Ho sempre pensato che quell’uomo avrebbe mollato, dopo aver messo in salvo il possibile.

Invece, dopo due minuti in cui mi sono distratta per controllare la strada da prendere per spostarmi da lì, me lo sono ritrovato davanti, dentro alla folla che mi sorpassava, dritto a urlare a un ragazzino intento a farsi i fatti suoi e della pioggia obliqua, di andare dentro. Parlavano il cinese veloce che ti aspetti, non ho capito niente, vedevo solo quel dito puntato verso l’interno e con curiosità mi accertai che entrambi, ognuno col suo poncho verde a quadrettoni, continuò il lavoro di messa al riparo di quegli oggetti.

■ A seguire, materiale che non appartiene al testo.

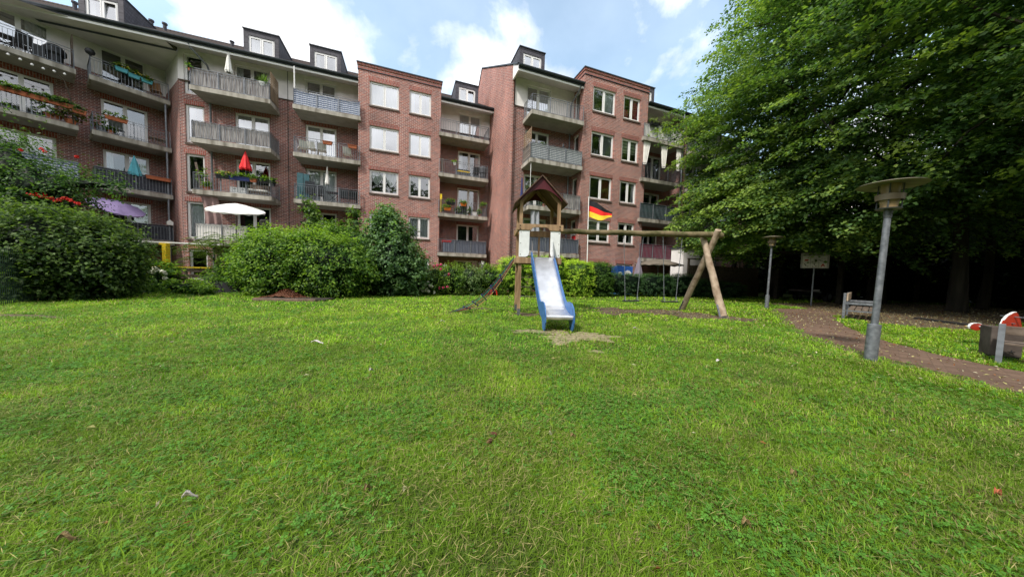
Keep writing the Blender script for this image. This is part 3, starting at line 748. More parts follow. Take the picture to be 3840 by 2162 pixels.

Silenziosi. Muti. Veloci. Agili.

Non mollò, il tizio: cercò nuove risorse, per continuare a fare ciò che stava facendo, riposizionandosi, tranquillizzandosi, accorciando i gesti; aveva già l’esperienza per continuare meglio di prima.
Era il momento di andare, per me. Avrei voluto vedere se alla fine avrebbero sistemato tutto, senza rovinare niente.
Ci sono dei giorni che penso di sì, che abbiano finito e abbiano bevuto qualcosa di caldo, dopo. Altri che no, che abbiano rinunciato, calciando forte e di punta lo stipite della porta.